2020 census may have undercounted Detroit
The U.S. government may have missed counting tens of thousands of people in Detroit in the 2020 census, according to a report released last week by the University of Michigan.
The analysis was spurred by a 31,000 discrepancy between the decennial count and the Census Bureau’s 2019 population estimates, a single-year drop one of the report’s authors, Jeffery Morenoff, called “highly anomalous and frankly implausible.”

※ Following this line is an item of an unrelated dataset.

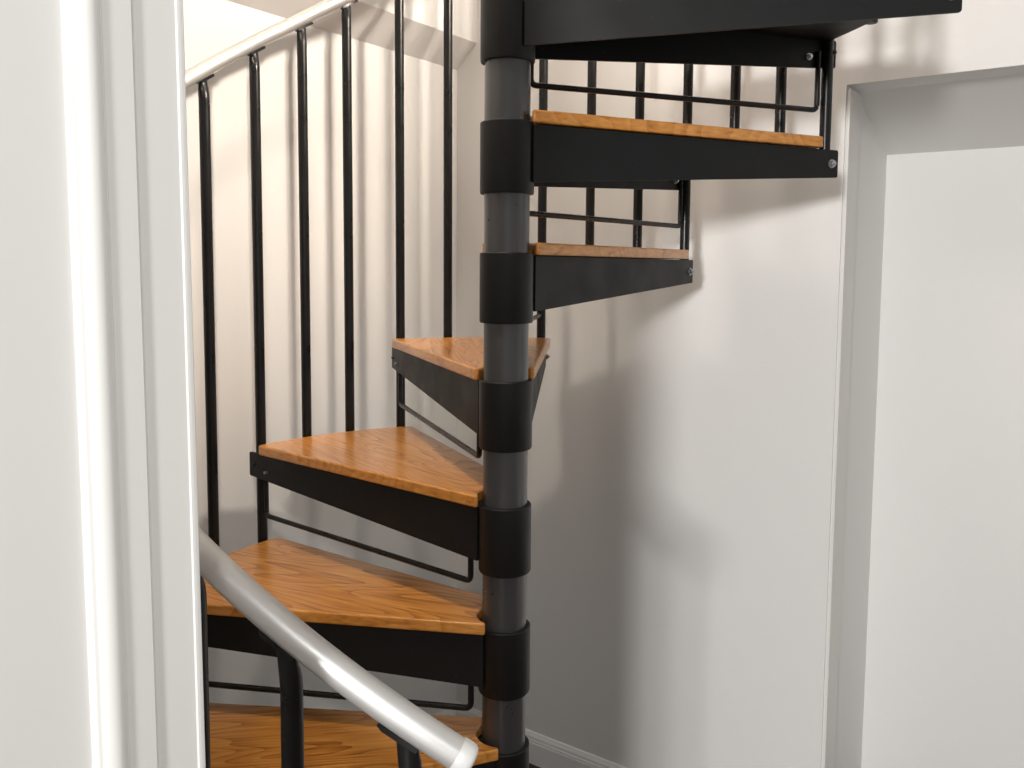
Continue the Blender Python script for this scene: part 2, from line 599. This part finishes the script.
# handrail --------------------------------------------------------------------
PE = -176.6
bm = bmesh.new()
ph = [PE + (142.0 - PE) * k / 160 for k in range(161)]
tube(bm, [pol(a, RR, rail_z(a) + BASE) for a in ph], 0.0146, 28)
rail = link('handrail', bm, M_RAIL, root, smooth=True, auto=50)
bm = bmesh.new()
rings = []
t0 = (pol(PE, RR, rail_z(PE)) - pol(PE + 1, RR, rail_z(PE + 1))).normalized()
s0 = t0.cross(Vector((0, 0, 1))).normalized(); w0 = s0.cross(t0)
for d, r in ((-0.004, 0.0142), (-0.004, 0.0152), (-0.0005, 0.0158), (0.006, 0.0158), (0.009, 0.0152), (0.0112, 0.0136), (0.0126, 0.0108), (0.0134, 0.006), (0.0136, 0.001)):
    c = pol(PE, RR, rail_z(PE) + BASE) + t0 * d
    rings.append([c + s0 * (r * cos(2 * pi * k / 32)) + w0 * (r * sin(2 * pi * k / 32)) for k in range(32)])
loft(bm, rings)
cap = link('end_cap', bm, M_CAP, rail, smooth=True, auto=60)

# ------------------------------------------------------------------ light
def area(name, loc, target, size, power, color, shape='DISK'):
    l = bpy.data.lights.new(name, 'AREA')
    l.shape = shape; l.size = size; l.energy = power; l.color = color
    o = bpy.data.objects.new(name, l); COL.objects.link(o)
    o.location = loc
    o.rotation_euler = (Vector(target) - Vector(loc)).to_track_quat('-Z', 'Y').to_euler()
    return o


area('room_lamp', (-2.38, -6.45, 0.72), (0.2, 0.5, -0.1), 0.7, 325, (1.0, 0.985, 0.96))
def spot(name, loc, target, power, angle, blend, soft, color):
    l = bpy.data.lights.new(name, 'SPOT')
    l.energy = power; l.spot_size = radians(angle); l.spot_blend = blend; l.shadow_soft_size = soft; l.color = color
    o = bpy.data.objects.new(name, l); COL.objects.link(o)
    o.location = loc
    o.rotation_euler = (Vector(target) - Vector(loc)).to_track_quat('-Z', 'Y').to_euler()
    return o


spot('landing_lamp', W(-0.70, 0.45, 1.22), W(0.77, 0.2, 0.90), 185, 100, 0.8, 0.08, (1.0, 0.88, 0.75))
spot('stairwell_lamp', (-0.28, -0.48, 1.60), (-0.2, 0.45, -0.3), 62, 40, 0.6, 0.07, (1.0, 0.88, 0.74))
spot('upper_wall_fill', W(0.30, -0.42, 1.68), W(-0.35, 0.8255, 0.50), 68, 62, 0.9, 0.30, (1.0, 0.90, 0.79))  # added warm fill, out of view, to brighten the upper right wall
# added fill spot behind the camera, brightens the near wall and its casing
spot('casing_fill', W(-1.75, -2.0, 0.95), W(J_NL, -1.12, -0.15), 66, 46, 0.6, 0.06, (1.0, 0.985, 0.965))

wd = bpy.data.worlds.new('World'); scene.world = wd; wd.use_nodes = True
bg = wd.node_tree.nodes['Background']
bg.inputs['Color'].default_value = (1.0, 0.985, 0.96, 1)
bg.inputs['Strength'].default_value = 0.40

# ------------------------------------------------------------------ camera
cd = bpy.data.cameras.new('camera')
cd.sensor_fit = 'HORIZONTAL'; cd.sensor_width = 36.0
cd.lens = 851.08 / 1024 * 36.0
cd.shift_y = -48.156 / 1024
cd.clip_start = 0.02
cam = bpy.data.objects.new('camera', cd); COL.objects.link(cam)
F = Vector((0.00695767, 0.99667331, -0.08120282)); Rt = Vector((0.99995628, -0.00642728, 0.00679116)); U = Vector((-0.00624666, 0.08124652, 0.99667446))
cam.matrix_world = Matrix(((Rt.x, U.x, -F.x, 0.0), (Rt.y, U.y, -F.y, -1.40022), (Rt.z, U.z, -F.z, -0.0202), (0, 0, 0, 1)))
scene.camera = cam
scene.view_settings.view_transform = 'Standard'
scene.view_settings.look = 'None'
scene.view_settings.exposure = 0.0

After census data was released, Detroit Mayor Mike Duggan questioned the results, noting electric company records showed active contracts for more households than the census enumerated. The University of Michigan study analyzed 10 neighborhoods in the city, comparing census counts with U.S. Postal Service data from June 2020. The analysis found an 8.1 percent undercount of occupied residential units in the areas surveyed. If the rest of the city were similarly miscounted, the mistake would mean tens of thousands of residents were missed, the report said.
Decennial census data is used to determine a decade’s worth of congressional apportionment, redistricting and allocation of $1.5 trillion a year in funds.
At a news conference Thursday, Duggan called the magnitude of the discrepancy “almost beyond belief,” and said the city plans to appeal to the U.S. Commerce Department, which oversees the Census Bureau, and might sue in federal court.
“The U.S. government has inflicted an inequity of monumental proportion on the people of the city of Detroit. All we want as Detroiters is to be counted. They had one job. And they missed by a huge number.”